> Instruction
Reproduce each line exactly. Skip none.

> Material for the task
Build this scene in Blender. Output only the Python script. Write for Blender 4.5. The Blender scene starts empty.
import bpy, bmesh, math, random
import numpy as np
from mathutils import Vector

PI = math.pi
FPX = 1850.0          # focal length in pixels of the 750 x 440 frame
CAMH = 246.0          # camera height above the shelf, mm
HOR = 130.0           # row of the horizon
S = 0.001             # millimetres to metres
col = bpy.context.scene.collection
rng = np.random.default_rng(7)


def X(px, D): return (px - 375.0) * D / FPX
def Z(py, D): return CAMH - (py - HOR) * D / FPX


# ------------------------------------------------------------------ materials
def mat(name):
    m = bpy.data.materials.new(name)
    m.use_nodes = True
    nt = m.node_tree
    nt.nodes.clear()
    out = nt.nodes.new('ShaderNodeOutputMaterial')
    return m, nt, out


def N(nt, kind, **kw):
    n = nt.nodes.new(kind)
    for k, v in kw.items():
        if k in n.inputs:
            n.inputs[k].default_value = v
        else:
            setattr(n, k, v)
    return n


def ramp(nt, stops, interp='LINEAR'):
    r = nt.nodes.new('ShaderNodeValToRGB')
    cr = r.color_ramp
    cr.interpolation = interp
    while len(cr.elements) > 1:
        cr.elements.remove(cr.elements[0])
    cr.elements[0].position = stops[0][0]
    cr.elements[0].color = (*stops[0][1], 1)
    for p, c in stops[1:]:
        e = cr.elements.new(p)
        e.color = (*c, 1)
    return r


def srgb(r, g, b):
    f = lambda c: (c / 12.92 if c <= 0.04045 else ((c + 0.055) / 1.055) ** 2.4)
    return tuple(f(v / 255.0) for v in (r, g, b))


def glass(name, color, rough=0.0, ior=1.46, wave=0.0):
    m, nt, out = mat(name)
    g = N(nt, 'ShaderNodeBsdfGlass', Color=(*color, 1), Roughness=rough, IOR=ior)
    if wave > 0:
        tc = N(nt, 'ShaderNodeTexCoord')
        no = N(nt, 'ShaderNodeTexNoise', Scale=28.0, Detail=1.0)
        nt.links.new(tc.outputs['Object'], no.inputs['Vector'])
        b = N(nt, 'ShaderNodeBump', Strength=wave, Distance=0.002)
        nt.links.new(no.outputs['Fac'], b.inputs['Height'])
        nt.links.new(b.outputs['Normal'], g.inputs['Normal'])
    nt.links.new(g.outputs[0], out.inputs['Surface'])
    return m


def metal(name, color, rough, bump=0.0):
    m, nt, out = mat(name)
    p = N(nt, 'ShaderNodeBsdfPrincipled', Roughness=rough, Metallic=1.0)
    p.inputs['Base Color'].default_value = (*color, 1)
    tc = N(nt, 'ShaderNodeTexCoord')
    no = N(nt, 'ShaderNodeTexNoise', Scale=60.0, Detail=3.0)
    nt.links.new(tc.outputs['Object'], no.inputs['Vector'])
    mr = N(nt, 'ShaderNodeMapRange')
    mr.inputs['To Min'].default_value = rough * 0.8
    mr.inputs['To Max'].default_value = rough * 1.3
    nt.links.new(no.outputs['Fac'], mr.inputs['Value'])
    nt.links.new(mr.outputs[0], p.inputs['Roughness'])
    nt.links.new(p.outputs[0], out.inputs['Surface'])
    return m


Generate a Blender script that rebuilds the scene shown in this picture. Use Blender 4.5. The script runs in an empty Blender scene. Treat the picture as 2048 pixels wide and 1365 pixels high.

> Output below
Build this scene in Blender. Output only the Python script. Write for Blender 4.5. The Blender scene starts empty.
import bpy, bmesh, math, random
import numpy as np
from mathutils import Vector

PI = math.pi
FPX = 1850.0          # focal length in pixels of the 750 x 440 frame
CAMH = 246.0          # camera height above the shelf, mm
HOR = 130.0           # row of the horizon
S = 0.001             # millimetres to metres
col = bpy.context.scene.collection
rng = np.random.default_rng(7)


def X(px, D): return (px - 375.0) * D / FPX
def Z(py, D): return CAMH - (py - HOR) * D / FPX


# ------------------------------------------------------------------ materials
def mat(name):
    m = bpy.data.materials.new(name)
    m.use_nodes = True
    nt = m.node_tree
    nt.nodes.clear()
    out = nt.nodes.new('ShaderNodeOutputMaterial')
    return m, nt, out


def N(nt, kind, **kw):
    n = nt.nodes.new(kind)
    for k, v in kw.items():
        if k in n.inputs:
            n.inputs[k].default_value = v
        else:
            setattr(n, k, v)
    return n


def ramp(nt, stops, interp='LINEAR'):
    r = nt.nodes.new('ShaderNodeValToRGB')
    cr = r.color_ramp
    cr.interpolation = interp
    while len(cr.elements) > 1:
        cr.elements.remove(cr.elements[0])
    cr.elements[0].position = stops[0][0]
    cr.elements[0].color = (*stops[0][1], 1)
    for p, c in stops[1:]:
        e = cr.elements.new(p)
        e.color = (*c, 1)
    return r


def srgb(r, g, b):
    f = lambda c: (c / 12.92 if c <= 0.04045 else ((c + 0.055) / 1.055) ** 2.4)
    return tuple(f(v / 255.0) for v in (r, g, b))


def glass(name, color, rough=0.0, ior=1.46, wave=0.0):
    m, nt, out = mat(name)
    g = N(nt, 'ShaderNodeBsdfGlass', Color=(*color, 1), Roughness=rough, IOR=ior)
    if wave > 0:
        tc = N(nt, 'ShaderNodeTexCoord')
        no = N(nt, 'ShaderNodeTexNoise', Scale=28.0, Detail=1.0)
        nt.links.new(tc.outputs['Object'], no.inputs['Vector'])
        b = N(nt, 'ShaderNodeBump', Strength=wave, Distance=0.002)
        nt.links.new(no.outputs['Fac'], b.inputs['Height'])
        nt.links.new(b.outputs['Normal'], g.inputs['Normal'])
    nt.links.new(g.outputs[0], out.inputs['Surface'])
    return m


def metal(name, color, rough, bump=0.0):
    m, nt, out = mat(name)
    p = N(nt, 'ShaderNodeBsdfPrincipled', Roughness=rough, Metallic=1.0)
    p.inputs['Base Color'].default_value = (*color, 1)
    tc = N(nt, 'ShaderNodeTexCoord')
    no = N(nt, 'ShaderNodeTexNoise', Scale=60.0, Detail=3.0)
    nt.links.new(tc.outputs['Object'], no.inputs['Vector'])
    mr = N(nt, 'ShaderNodeMapRange')
    mr.inputs['To Min'].default_value = rough * 0.8
    mr.inputs['To Max'].default_value = rough * 1.3
    nt.links.new(no.outputs['Fac'], mr.inputs['Value'])
    nt.links.new(mr.outputs[0], p.inputs['Roughness'])
    nt.links.new(p.outputs[0], out.inputs['Surface'])
    return m


Generate a Blender script that rebuilds the scene shown in this picture. Use Blender 4.5. The script runs in an empty Blender scene. Treat the picture as 2048 pixels wide and 1365 pixels high.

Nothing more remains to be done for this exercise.